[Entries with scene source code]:
** BEGIN **

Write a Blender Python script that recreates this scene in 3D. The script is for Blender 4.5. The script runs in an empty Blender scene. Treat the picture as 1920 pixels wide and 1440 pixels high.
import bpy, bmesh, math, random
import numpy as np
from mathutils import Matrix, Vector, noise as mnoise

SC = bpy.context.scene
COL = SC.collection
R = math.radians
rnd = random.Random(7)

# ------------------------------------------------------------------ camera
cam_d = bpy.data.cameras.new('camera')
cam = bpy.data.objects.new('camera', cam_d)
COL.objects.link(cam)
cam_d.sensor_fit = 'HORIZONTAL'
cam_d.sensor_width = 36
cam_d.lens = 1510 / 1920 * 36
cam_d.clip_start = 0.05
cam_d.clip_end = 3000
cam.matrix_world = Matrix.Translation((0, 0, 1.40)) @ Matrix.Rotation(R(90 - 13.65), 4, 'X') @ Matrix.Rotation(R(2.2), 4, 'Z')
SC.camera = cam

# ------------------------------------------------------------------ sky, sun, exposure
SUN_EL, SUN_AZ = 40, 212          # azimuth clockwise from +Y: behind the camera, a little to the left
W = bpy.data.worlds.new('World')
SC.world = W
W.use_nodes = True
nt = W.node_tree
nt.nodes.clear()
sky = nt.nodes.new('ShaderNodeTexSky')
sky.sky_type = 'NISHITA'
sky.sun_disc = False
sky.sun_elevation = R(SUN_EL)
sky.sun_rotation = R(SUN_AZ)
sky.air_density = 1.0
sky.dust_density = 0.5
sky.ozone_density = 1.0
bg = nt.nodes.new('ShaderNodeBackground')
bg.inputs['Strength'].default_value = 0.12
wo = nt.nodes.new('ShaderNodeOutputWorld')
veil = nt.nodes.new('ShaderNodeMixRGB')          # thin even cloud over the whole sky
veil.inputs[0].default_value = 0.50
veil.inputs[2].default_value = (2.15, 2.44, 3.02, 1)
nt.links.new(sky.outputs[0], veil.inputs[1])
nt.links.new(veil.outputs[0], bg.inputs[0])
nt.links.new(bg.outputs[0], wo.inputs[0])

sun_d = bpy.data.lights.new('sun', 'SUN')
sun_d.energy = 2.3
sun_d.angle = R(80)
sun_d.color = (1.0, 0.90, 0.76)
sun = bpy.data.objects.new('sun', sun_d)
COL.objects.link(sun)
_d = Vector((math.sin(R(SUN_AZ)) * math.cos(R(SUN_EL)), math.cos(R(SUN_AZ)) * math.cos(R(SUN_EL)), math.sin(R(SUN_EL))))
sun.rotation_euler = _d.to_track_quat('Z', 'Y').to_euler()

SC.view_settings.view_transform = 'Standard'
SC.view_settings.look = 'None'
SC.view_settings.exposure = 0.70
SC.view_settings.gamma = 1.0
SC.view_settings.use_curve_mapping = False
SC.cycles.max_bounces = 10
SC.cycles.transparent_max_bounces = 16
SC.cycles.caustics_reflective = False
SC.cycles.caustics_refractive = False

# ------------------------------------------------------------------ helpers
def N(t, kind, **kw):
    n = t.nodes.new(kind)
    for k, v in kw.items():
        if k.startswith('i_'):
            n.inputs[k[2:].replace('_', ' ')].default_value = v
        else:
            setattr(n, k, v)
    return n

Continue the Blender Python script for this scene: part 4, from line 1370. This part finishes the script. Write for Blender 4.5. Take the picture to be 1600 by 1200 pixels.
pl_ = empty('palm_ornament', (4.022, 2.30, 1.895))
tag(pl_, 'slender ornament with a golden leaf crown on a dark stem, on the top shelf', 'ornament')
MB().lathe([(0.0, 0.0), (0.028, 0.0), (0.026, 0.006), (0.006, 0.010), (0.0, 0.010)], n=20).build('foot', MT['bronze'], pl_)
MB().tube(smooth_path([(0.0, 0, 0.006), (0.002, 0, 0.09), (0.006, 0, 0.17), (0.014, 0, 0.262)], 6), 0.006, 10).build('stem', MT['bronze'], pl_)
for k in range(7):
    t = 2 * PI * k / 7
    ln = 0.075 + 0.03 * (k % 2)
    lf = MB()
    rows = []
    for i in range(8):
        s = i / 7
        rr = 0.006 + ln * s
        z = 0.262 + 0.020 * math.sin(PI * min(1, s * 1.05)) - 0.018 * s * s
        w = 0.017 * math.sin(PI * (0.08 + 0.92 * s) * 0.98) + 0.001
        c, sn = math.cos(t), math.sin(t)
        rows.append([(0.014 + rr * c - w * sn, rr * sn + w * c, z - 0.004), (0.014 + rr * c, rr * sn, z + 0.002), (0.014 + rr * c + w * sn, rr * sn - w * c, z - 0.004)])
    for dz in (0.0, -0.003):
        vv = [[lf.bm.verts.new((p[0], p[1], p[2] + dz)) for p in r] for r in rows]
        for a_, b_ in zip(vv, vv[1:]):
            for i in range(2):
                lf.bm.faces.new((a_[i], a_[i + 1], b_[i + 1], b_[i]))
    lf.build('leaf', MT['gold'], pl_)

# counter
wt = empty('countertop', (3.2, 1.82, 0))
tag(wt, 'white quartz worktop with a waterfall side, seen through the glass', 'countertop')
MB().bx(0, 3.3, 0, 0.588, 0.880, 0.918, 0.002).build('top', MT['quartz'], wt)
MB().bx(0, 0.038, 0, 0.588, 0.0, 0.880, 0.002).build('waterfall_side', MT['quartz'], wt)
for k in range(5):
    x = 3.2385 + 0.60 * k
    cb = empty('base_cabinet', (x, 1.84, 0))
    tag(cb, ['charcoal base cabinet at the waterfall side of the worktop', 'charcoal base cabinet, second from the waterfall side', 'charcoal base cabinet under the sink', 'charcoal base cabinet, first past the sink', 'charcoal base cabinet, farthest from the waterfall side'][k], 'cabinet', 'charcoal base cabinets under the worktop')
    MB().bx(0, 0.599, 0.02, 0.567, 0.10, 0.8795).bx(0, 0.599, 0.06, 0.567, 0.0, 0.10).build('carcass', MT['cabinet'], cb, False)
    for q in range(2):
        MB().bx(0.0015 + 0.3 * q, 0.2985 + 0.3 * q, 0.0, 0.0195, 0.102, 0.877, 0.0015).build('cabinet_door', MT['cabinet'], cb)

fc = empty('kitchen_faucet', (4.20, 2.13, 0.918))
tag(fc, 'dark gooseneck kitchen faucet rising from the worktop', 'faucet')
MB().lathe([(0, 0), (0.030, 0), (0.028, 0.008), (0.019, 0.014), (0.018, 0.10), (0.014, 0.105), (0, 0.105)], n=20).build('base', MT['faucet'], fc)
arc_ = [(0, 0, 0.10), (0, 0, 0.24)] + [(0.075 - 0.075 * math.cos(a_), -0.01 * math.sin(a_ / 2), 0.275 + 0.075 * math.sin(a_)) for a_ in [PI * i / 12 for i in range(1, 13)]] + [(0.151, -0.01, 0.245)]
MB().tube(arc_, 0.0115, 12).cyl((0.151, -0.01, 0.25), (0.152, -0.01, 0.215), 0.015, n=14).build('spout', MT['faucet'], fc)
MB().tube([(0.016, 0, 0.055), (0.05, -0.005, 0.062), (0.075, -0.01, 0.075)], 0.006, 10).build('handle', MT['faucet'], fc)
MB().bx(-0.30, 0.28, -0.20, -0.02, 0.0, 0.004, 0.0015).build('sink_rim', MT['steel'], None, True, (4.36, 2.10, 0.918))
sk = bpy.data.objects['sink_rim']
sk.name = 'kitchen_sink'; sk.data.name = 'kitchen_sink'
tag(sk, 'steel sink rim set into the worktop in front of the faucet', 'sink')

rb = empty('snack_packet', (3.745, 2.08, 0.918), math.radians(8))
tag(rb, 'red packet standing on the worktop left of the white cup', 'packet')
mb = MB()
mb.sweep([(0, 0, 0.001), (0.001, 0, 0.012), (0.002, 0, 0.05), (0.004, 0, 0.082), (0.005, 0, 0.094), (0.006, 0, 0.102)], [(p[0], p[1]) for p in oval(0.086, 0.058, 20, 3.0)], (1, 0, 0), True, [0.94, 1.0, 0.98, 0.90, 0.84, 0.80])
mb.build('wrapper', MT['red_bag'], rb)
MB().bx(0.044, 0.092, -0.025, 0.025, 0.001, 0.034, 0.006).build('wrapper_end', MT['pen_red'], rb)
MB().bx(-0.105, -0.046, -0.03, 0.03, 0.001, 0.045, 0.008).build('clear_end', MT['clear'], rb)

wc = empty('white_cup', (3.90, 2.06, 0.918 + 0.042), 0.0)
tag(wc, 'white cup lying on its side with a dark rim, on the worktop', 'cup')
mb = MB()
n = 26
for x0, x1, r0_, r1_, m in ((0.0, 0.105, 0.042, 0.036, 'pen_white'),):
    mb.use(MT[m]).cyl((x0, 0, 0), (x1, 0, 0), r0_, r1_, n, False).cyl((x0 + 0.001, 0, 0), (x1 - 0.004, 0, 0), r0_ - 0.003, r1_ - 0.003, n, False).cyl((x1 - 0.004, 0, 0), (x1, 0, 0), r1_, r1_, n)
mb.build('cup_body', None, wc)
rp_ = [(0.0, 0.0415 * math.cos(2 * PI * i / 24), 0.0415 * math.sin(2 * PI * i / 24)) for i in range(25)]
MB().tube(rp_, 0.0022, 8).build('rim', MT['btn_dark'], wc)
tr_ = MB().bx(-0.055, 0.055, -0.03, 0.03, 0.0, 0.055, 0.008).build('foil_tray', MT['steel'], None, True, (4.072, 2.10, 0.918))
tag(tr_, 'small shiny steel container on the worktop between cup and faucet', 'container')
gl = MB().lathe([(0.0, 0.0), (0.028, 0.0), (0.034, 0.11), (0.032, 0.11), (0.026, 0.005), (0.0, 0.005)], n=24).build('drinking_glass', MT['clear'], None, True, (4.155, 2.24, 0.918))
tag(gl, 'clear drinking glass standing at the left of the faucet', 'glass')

** END **

[AIM OF THE TASK]:
Extract all lines containing the word "empty".

[RESPONSE BELOW]:
Write a Blender Python script that recreates this scene in 3D. The script is for Blender 4.5. The script runs in an empty Blender scene. Treat the picture as 1920 pixels wide and 1440 pixels high.
pl_ = empty('palm_ornament', (4.022, 2.30, 1.895))
wt = empty('countertop', (3.2, 1.82, 0))
    cb = empty('base_cabinet', (x, 1.84, 0))
fc = empty('kitchen_faucet', (4.20, 2.13, 0.918))
rb = empty('snack_packet', (3.745, 2.08, 0.918), math.radians(8))
wc = empty('white_cup', (3.90, 2.06, 0.918 + 0.042), 0.0)